Noch ein kleiner Hinweis allgemein zu Definitionen: In manchen Vorlesungen erhält man leider den Eindruck, dass Definitionen eine einzig-wahre Lehrmeinung darstellen. Dem ist nicht so. Viele der Definitionen, die man in Vorlesungen als Klausurstoff vorgesetzt bekommt, sind sind eben genau eines: Definitionssache. Sie existieren in diversen Varianten, die sich teilweise nur in der Wortwahl teilweise aber auch inhaltlich unterscheiden. Dabei wird nicht notwendigerweise die am weitesten verbreitete Variante gelehrt, sondern die, die dem Dozenten am sinnvollsten erscheint oder ihm am besten gefällt.

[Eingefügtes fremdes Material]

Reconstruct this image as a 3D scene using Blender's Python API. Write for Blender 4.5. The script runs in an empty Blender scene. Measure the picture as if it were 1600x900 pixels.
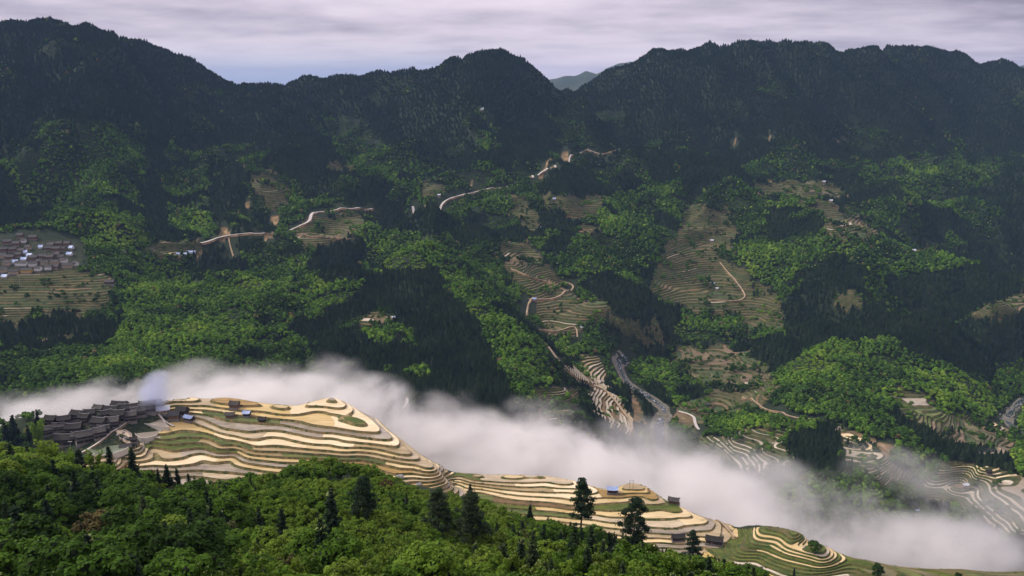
import time
import bpy, bmesh
import math, random
import numpy as np
from mathutils import Vector, Matrix
random.seed(11)
SC = bpy.context.scene
R = math.radians
# ---------------- camera ----------------
cam = bpy.data.cameras.new("camera"); cam_ob = bpy.data.objects.new("camera", cam)
SC.collection.objects.link(cam_ob); SC.camera = cam_ob
cam.sensor_width = 36; cam.lens = 36*1400/1600
cam.clip_start = 1; cam.clip_end = 40000
cam_ob.location = (0, 0, 0); cam_ob.rotation_euler = (R(90)-math.atan(320/1400.0), 0, 0)
# ---------------- light ----------------
SUN_EL, SUN_AZ = 44, -75        # azimuth from +Y, negative is to the left
SC.view_settings.view_transform = 'Standard'; SC.view_settings.look = 'None'
SC.view_settings.exposure = 0.85; SC.view_settings.gamma = 1.0
SC.cycles.use_denoising = True
SC.cycles.max_bounces = 10; SC.cycles.diffuse_bounces = 3; SC.cycles.glossy_bounces = 2
SC.cycles.transmission_bounces = 3; SC.cycles.volume_bounces = 12; SC.cycles.transparent_max_bounces = 8
SC.cycles.volume_step_rate = 1.0; SC.cycles.volume_max_steps = 256
SC.cycles.sample_clamp_indirect = 4
sun = bpy.data.lights.new("sun", 'SUN'); sun.energy = 1.5; sun.angle = R(10); sun.color = (1, .93, .8)
sun_ob = bpy.data.objects.new("sun", sun); SC.collection.objects.link(sun_ob)
_d = Vector((math.sin(R(SUN_AZ))*math.cos(R(SUN_EL)), math.cos(R(SUN_AZ))*math.cos(R(SUN_EL)), math.sin(R(SUN_EL))))
sun_ob.rotation_euler = (-_d).to_track_quat('-Z', 'Y').to_euler()

class NT:
    """a small helper for writing node trees"""
    def __init__(s, nt): s.nt = nt; nt.nodes.clear()
    def n(s, t, props=None, **ins):
        nd = s.nt.nodes.new(t)
        for k, v in (props or {}).items(): setattr(nd, k, v)
        for k, v in ins.items():
            k2 = int(k[1:]) if k[0] == 'i' and k[1:].isdigit() else k.replace('_', ' ')
            sk = nd.inputs[k2]
            if isinstance(v, bpy.types.NodeSocket): s.nt.links.new(v, sk)
            else:
                if getattr(sk, 'type', '') == 'RGBA' and len(v) == 3: v = (*v, 1)
                sk.default_value = v
        return nd
    def math(s, op, a, b=0.0, c=None, clamp=False):
        nd = s.nt.nodes.new('ShaderNodeMath'); nd.operation = op; nd.use_clamp = clamp
        for i, v in enumerate((a, b, c)):
            if v is None: continue
            if isinstance(v, bpy.types.NodeSocket): s.nt.links.new(v, nd.inputs[i])
            else: nd.inputs[i].default_value = v
        return nd.outputs[0]
    def vmath(s, op, a, b=None):
        nd = s.nt.nodes.new('ShaderNodeVectorMath'); nd.operation = op
        for i, v in enumerate((a, b)):
            if v is None: continue
            if isinstance(v, bpy.types.NodeSocket): s.nt.links.new(v, nd.inputs[i])
            else: nd.inputs[i].default_value = v
        return nd
    def ramp(s, fac, stops, interp='LINEAR'):
        nd = s.nt.nodes.new('ShaderNodeValToRGB'); cr = nd.color_ramp; cr.interpolation = interp
        while len(cr.elements) < len(stops): cr.elements.new(.5)
        for e, (p, c) in zip(cr.elements, stops):
            e.position = p; e.color = (*c, 1) if len(c) == 3 else c
        s.nt.links.new(fac, nd.inputs[0]); return nd.outputs[0]
    def mix(s, fac, a, b, mode='MIX'):
        nd = s.nt.nodes.new('ShaderNodeMix'); nd.data_type = 'RGBA'; nd.blend_type = mode
        for i, v in ((0, fac), (6, a), (7, b)):
            if isinstance(v, bpy.types.NodeSocket): s.nt.links.new(v, nd.inputs[i])
            else: nd.inputs[i].default_value = v if i == 0 else (*v, 1)
        return nd.outputs[2]
    def maprange(s, v, a, b, c=0.0, d=1.0, smooth=False):
        nd = s.nt.nodes.new('ShaderNodeMapRange'); s.nt.links.new(v, nd.inputs[0])
        if smooth: nd.interpolation_type = 'SMOOTHSTEP'
        for i, q in enumerate((a, b, c, d)): nd.inputs[i+1].default_value = q
        return nd.outputs[0]
    def noise(s, vec, scale, detail=3, rough=.5, out=0):
        nd = s.n('ShaderNodeTexNoise'); s.nt.links.new(vec, nd.inputs['Vector'])
        nd.inputs['Scale'].default_value = scale; nd.inputs['Detail'].default_value = detail
        nd.inputs['Roughness'].default_value = rough
        return nd.outputs[out]
    def link(s, a, b): s.nt.links.new(a, b)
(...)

Es ist nicht selten, dass man an der selben Uni für den gleichen Begriff zwei unterschiedliche und sich womöglich sogar widersprechende Definitionen lehrt. Das ist insoweit nicht weiter tragisch, als dass dies eben auch die wissenschaftliche Realität darstellt. Es gibt eben unterschiedliche Meinungen und das ist auch normal und richtig so. Nichtsdestotrotz wäre es schön, wenn in den einzelnen Vorlesungen auch darauf hingewiesen würde. Deshalb tue ich es jetzt hier. 😉

Bei den obigen Definitionen bin ich der Meinung, dass sie die verbreitete Meinung darstellen und außerdem recht intuitiv sind. Ich habe natürlich keine Beweise für die Verbreitung der dargestellten Sichtweise auf die genannten Begriffe und selbstverständlich beanspruchen „meine“ Definitionen nicht mehr Wahrheit als alle anderen. Sie sind nur eine von vielen Sichtweisen. Ich finde sie aber hilfreich.